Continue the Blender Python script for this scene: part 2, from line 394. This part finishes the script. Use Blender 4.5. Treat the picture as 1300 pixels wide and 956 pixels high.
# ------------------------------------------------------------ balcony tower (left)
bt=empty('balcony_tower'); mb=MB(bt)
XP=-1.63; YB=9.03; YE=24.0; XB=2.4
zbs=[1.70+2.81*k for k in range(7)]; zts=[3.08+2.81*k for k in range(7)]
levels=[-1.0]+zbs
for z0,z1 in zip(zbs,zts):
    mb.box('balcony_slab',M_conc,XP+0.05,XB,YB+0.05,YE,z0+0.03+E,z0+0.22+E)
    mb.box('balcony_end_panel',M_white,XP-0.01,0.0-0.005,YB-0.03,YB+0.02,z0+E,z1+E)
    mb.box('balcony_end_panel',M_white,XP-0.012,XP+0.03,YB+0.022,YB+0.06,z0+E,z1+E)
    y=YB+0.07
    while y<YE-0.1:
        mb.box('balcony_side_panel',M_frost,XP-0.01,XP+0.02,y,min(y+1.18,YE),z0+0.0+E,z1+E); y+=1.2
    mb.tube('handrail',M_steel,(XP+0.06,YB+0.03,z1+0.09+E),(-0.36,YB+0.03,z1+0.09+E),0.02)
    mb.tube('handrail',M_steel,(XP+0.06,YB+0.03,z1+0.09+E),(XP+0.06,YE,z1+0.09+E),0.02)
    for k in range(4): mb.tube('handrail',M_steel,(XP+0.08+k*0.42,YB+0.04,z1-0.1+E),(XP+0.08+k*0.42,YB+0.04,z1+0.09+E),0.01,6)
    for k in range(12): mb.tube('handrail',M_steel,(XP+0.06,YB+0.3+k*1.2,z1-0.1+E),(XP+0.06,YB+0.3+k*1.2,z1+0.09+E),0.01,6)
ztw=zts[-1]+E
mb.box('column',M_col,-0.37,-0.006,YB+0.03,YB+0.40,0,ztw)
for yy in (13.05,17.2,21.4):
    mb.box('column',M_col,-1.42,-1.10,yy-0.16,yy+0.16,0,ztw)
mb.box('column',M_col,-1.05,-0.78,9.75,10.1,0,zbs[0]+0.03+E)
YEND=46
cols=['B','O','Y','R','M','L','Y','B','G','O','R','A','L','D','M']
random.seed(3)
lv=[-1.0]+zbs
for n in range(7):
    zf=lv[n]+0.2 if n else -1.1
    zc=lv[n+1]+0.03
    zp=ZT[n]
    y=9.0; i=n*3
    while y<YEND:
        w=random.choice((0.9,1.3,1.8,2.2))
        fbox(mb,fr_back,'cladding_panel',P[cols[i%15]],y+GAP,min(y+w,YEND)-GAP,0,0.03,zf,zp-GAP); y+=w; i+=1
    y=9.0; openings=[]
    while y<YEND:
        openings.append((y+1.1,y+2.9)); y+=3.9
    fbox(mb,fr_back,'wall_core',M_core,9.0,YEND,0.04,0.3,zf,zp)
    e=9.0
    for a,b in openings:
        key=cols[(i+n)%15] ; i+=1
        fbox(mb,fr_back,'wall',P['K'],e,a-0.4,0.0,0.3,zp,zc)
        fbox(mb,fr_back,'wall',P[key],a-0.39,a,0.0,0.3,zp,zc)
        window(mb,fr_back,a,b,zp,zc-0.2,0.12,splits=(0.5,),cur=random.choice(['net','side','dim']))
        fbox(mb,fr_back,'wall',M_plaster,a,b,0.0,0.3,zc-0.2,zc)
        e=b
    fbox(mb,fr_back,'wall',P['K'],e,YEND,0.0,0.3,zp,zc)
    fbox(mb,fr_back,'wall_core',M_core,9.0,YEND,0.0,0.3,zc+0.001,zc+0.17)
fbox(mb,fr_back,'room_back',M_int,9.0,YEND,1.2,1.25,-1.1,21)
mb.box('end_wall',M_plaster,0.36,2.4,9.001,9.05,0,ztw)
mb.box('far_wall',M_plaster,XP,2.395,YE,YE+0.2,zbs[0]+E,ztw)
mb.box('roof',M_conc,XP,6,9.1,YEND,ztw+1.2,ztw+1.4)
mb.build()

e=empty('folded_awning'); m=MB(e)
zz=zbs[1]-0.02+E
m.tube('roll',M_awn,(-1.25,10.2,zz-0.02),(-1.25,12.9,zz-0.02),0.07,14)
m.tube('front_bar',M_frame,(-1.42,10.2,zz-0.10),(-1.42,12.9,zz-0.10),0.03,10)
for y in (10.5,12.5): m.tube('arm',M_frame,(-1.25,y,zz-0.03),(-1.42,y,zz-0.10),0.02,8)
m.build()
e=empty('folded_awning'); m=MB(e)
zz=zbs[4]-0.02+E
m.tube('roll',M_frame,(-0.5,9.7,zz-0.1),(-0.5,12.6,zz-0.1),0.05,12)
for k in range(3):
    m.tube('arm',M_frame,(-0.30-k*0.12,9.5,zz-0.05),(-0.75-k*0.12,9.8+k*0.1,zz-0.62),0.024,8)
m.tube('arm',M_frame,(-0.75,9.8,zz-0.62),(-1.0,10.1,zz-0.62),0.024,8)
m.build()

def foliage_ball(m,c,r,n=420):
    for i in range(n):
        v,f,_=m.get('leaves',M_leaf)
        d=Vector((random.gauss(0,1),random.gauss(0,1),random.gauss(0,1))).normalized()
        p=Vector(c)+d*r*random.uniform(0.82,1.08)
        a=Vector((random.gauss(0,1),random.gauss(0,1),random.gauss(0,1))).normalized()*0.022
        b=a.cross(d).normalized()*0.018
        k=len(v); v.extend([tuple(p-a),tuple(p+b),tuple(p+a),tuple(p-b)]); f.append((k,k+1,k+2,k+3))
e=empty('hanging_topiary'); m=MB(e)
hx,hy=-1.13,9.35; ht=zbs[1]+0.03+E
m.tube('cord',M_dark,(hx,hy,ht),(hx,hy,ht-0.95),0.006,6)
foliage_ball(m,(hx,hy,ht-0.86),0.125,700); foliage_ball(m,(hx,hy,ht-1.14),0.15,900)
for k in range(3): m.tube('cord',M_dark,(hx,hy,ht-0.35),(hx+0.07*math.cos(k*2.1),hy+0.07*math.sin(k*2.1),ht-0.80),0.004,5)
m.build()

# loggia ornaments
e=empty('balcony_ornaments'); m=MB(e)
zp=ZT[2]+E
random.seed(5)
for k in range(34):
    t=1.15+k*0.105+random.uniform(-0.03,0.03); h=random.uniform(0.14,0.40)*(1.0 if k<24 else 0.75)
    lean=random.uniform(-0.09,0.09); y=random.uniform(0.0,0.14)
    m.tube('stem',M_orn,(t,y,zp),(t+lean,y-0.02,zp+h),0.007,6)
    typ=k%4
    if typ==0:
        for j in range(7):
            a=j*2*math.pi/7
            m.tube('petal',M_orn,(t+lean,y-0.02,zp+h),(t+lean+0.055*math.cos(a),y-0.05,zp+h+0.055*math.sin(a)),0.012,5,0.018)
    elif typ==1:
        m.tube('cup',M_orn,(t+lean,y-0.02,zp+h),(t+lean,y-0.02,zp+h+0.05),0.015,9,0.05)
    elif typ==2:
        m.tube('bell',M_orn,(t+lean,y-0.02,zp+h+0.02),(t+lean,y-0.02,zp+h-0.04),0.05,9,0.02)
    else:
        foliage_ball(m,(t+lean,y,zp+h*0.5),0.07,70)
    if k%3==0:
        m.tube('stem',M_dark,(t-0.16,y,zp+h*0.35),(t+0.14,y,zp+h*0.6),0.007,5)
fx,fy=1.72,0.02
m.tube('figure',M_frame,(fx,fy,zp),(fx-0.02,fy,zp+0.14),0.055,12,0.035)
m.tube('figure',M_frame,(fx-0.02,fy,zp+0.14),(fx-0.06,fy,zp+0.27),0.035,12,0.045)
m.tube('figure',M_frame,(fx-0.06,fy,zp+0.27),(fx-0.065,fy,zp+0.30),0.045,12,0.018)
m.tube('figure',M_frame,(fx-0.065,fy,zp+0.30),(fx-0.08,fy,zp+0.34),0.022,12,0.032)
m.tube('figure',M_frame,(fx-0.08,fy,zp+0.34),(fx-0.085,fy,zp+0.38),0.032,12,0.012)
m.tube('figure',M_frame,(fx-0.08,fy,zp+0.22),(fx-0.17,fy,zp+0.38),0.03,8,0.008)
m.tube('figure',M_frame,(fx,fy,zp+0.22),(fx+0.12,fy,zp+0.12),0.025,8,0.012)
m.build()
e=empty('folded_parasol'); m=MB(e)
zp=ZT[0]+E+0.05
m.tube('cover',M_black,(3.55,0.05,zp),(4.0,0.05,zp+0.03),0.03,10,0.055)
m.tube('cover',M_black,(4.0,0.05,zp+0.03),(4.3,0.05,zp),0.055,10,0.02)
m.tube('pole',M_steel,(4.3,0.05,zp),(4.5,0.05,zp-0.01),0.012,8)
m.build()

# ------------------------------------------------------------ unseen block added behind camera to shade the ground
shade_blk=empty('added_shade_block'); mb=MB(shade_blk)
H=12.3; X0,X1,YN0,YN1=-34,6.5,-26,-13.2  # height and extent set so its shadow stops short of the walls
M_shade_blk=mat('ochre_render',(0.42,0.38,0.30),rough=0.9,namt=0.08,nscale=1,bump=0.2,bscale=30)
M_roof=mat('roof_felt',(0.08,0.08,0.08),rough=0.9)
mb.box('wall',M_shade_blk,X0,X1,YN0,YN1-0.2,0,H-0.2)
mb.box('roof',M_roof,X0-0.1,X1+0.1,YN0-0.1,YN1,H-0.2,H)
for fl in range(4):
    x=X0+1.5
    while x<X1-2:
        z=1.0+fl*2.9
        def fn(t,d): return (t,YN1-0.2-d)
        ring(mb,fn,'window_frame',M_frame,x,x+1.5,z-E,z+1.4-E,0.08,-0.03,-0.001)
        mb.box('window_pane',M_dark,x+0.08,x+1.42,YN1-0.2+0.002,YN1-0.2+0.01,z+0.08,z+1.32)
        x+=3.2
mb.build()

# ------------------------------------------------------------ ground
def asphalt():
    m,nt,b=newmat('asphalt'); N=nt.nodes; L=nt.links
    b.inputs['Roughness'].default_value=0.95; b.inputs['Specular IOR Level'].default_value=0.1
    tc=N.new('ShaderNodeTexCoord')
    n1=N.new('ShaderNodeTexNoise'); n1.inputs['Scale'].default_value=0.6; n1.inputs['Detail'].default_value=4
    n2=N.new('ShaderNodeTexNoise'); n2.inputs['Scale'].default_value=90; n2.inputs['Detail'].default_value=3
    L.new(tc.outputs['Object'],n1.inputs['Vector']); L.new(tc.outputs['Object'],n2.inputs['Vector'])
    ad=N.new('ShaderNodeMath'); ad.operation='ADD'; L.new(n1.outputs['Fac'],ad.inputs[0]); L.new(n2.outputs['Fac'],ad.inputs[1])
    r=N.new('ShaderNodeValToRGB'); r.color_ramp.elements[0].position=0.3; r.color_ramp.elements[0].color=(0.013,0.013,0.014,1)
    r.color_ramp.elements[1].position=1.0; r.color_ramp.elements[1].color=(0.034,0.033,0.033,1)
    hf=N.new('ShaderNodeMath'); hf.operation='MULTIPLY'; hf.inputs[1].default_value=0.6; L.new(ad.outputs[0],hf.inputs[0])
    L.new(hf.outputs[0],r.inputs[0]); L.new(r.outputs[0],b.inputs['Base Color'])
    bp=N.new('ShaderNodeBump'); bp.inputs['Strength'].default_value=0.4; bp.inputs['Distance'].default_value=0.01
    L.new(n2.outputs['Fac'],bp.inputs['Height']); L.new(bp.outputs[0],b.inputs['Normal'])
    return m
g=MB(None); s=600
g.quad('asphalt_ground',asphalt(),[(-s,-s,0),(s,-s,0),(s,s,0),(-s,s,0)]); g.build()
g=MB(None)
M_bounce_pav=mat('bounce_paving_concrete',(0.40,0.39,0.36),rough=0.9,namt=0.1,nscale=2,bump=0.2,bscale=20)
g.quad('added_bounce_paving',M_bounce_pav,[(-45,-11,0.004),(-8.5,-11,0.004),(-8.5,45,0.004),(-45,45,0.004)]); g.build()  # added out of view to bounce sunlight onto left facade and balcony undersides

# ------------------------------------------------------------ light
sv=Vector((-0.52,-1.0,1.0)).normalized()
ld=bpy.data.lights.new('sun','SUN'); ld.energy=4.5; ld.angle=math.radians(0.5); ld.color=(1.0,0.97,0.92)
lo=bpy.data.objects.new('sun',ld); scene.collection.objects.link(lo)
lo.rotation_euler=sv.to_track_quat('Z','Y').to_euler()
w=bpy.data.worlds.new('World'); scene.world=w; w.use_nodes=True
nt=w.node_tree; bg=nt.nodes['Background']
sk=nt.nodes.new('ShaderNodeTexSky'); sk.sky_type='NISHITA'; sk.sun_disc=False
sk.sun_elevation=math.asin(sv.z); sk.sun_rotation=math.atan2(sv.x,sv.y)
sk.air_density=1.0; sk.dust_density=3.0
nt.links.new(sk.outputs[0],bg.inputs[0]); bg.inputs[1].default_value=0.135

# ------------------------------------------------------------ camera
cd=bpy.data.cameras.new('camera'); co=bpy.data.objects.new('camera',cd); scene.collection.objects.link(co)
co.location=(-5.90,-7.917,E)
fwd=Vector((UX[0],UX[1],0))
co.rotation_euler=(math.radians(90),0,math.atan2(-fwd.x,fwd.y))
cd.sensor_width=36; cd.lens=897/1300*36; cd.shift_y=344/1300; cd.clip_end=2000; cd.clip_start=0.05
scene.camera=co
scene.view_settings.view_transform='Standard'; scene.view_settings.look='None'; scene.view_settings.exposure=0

□ □ □ □ □

[WHAT YOU NEED TO DO] Pick out every line above that contains the word "scene" and copy it.

[SOLUTION FOR THIS PROBLEM]
Continue the Blender Python script for this scene: part 2, from line 394. This part finishes the script. Use Blender 4.5. Treat the picture as 1300 pixels wide and 956 pixels high.
lo=bpy.data.objects.new('sun',ld); scene.collection.objects.link(lo)
w=bpy.data.worlds.new('World'); scene.world=w; w.use_nodes=True
cd=bpy.data.cameras.new('camera'); co=bpy.data.objects.new('camera',cd); scene.collection.objects.link(co)
scene.camera=co
scene.view_settings.view_transform='Standard'; scene.view_settings.look='None'; scene.view_settings.exposure=0